To O’Hannigan’s list, on which he generously included me in his American Spectator article “On Forecasting Fratricide in Iraq,” I would add Jihad Watch Board Vice President Hugh Fitzgerald, who has written about this issue so often and so eloquently at this site. Take a look at Hugh’s articles here, and catch up on those you may have missed.
If President Bush had spent more time learning about Islam from people like Robert Spencer, Steve Emerson, Daniel Pipes, Brigette Gabriel, and Bat Ye’or, he might indeed have foreseen the fratricidal nature of strife in Iraq after Saddam Hussein. Were anyone in the aforementioned group not available, the president could have learned much the same thing in consultation with the Kurds, or conversation with still-fugitive author Salman Rushdie, or any Muslim convert to Christianity.

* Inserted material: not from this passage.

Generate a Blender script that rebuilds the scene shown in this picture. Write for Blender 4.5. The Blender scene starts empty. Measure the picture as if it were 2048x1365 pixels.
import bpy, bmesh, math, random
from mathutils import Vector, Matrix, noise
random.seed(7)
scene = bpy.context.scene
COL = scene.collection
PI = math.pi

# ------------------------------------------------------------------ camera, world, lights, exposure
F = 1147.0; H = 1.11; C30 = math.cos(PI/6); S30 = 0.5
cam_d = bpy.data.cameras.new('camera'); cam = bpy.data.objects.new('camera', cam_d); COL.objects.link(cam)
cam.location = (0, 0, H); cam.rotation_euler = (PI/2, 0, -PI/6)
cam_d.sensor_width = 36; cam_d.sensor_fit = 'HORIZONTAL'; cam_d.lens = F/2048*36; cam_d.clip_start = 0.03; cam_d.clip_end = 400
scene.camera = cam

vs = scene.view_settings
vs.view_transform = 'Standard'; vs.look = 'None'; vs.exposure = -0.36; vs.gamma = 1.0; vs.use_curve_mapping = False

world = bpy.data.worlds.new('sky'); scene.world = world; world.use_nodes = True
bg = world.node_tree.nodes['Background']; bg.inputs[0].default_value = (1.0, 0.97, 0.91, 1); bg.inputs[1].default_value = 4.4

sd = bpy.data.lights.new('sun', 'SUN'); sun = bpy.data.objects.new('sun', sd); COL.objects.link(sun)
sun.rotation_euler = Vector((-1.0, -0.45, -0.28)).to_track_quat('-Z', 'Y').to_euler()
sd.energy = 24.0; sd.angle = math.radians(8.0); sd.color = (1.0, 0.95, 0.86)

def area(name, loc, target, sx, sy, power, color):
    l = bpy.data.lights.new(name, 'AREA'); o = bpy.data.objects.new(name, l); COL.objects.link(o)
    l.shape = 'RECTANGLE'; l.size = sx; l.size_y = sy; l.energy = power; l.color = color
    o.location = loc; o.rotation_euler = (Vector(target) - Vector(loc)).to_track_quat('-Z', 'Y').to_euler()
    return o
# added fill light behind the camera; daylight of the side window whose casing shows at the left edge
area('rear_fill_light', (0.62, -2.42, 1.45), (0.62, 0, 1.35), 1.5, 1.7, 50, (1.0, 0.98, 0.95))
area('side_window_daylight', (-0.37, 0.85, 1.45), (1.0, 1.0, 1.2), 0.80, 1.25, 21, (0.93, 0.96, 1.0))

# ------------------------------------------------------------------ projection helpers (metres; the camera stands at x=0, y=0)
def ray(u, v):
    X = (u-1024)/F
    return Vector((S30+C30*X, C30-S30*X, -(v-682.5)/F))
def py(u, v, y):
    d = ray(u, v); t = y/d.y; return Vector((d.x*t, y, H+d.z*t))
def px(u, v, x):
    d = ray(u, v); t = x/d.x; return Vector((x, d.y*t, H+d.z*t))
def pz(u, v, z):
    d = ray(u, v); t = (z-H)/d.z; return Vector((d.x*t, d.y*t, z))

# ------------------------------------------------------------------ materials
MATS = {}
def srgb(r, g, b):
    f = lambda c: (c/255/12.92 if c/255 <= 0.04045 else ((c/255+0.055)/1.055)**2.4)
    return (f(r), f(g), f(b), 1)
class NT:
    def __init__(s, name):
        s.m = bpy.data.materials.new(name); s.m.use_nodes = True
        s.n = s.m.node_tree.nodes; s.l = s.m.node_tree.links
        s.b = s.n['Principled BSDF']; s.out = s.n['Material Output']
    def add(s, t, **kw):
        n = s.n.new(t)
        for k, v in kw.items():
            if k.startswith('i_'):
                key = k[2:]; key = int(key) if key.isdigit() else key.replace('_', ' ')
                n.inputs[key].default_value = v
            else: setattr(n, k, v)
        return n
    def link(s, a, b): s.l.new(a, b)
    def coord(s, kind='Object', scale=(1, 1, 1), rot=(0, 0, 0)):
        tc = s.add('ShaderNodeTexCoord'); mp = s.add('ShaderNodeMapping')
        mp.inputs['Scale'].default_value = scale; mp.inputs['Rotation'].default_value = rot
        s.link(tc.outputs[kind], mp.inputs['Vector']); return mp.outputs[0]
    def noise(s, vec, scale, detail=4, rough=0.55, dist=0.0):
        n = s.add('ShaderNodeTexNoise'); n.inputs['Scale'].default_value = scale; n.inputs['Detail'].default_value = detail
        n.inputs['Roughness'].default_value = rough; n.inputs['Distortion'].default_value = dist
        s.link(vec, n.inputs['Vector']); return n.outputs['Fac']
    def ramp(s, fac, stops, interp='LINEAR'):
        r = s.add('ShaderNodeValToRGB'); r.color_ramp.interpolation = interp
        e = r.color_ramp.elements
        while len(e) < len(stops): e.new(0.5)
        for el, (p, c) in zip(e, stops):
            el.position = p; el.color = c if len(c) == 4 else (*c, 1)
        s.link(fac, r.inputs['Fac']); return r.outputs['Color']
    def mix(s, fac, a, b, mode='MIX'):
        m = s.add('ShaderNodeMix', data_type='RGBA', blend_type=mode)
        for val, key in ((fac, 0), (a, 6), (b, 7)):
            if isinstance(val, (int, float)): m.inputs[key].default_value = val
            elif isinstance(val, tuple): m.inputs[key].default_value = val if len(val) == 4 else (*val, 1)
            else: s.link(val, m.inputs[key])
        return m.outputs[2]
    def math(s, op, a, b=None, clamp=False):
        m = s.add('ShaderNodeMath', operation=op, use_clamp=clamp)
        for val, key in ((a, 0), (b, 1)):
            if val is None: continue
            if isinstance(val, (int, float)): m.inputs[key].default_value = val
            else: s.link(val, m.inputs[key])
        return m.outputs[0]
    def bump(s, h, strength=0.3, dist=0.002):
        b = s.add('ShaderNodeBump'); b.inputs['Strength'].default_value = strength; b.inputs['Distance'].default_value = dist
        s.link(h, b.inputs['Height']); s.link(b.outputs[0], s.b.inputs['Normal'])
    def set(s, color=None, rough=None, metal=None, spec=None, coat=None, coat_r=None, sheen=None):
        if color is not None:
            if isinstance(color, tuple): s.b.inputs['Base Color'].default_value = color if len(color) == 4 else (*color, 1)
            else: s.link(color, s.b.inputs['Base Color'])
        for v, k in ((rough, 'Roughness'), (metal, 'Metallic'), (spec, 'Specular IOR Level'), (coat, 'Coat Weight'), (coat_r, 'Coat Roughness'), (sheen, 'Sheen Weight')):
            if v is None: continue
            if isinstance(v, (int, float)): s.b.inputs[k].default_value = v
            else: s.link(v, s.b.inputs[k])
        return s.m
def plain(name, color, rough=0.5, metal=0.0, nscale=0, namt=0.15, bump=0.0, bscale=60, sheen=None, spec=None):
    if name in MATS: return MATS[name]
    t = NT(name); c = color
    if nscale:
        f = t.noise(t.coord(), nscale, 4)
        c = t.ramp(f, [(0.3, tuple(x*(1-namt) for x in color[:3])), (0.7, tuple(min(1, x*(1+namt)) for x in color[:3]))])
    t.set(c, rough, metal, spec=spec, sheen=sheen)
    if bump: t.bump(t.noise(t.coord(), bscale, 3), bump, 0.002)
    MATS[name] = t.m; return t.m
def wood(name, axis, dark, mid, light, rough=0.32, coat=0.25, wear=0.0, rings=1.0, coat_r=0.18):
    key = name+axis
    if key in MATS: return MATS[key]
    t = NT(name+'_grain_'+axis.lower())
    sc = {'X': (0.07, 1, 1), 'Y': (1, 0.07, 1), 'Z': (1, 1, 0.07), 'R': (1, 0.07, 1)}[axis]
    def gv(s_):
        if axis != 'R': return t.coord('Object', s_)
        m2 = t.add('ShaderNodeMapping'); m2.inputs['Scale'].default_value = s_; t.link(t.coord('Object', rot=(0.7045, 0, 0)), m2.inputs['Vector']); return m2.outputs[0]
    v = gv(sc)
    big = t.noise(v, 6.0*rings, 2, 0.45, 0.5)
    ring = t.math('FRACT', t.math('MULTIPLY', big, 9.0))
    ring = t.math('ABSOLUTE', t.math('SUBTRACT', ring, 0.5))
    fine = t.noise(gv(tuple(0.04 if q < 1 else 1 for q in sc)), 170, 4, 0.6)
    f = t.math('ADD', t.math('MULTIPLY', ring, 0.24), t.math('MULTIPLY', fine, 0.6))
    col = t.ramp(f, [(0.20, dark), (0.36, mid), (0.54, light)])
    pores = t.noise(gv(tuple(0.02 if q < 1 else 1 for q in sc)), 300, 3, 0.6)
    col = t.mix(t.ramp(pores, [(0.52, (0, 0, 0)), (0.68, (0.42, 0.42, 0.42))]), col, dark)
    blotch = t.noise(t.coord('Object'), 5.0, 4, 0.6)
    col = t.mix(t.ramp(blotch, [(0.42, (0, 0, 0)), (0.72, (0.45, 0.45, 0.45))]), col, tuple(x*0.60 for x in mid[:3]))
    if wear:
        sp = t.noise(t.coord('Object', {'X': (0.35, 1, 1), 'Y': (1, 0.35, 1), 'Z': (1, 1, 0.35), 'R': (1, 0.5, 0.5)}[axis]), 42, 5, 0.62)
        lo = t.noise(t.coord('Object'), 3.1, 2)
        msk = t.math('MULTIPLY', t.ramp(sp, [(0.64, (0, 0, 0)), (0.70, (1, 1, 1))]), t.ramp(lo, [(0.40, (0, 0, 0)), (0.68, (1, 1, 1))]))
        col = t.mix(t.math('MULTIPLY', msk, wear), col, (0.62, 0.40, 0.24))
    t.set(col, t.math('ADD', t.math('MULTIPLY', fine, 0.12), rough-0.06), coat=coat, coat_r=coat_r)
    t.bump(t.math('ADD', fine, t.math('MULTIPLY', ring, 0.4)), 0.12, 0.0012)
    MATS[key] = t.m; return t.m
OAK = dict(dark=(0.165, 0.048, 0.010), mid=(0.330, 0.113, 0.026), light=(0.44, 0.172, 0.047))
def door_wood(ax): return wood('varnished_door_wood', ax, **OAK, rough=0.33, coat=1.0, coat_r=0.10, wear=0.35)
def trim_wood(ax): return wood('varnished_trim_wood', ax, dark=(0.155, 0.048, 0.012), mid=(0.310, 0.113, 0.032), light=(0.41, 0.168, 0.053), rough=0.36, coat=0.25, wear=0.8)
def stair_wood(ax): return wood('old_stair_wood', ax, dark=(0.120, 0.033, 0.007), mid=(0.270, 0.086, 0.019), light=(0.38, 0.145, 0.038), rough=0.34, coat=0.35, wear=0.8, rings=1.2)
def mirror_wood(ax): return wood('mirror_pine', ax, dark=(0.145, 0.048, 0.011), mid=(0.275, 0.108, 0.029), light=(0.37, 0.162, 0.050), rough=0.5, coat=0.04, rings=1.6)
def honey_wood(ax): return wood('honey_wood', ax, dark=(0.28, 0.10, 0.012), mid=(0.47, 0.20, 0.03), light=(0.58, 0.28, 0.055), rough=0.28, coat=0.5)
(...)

Even those of us who’ve never had a power lunch or darkened the door of a Beltway think tank are pretty sure that Muslim leaders do not offer balloon animals and lollipops to apostates from their faith, or host birthday parties for them down at Dairy Queen.
SO HAS ANYONE ASKED Tony Snow whether people in the president’s inner circle learned lessons from the life of Mohammed, or the etymology of the word “assassin”? Those are leading questions, to be sure, but they’re scrupulously nonpartisan as well.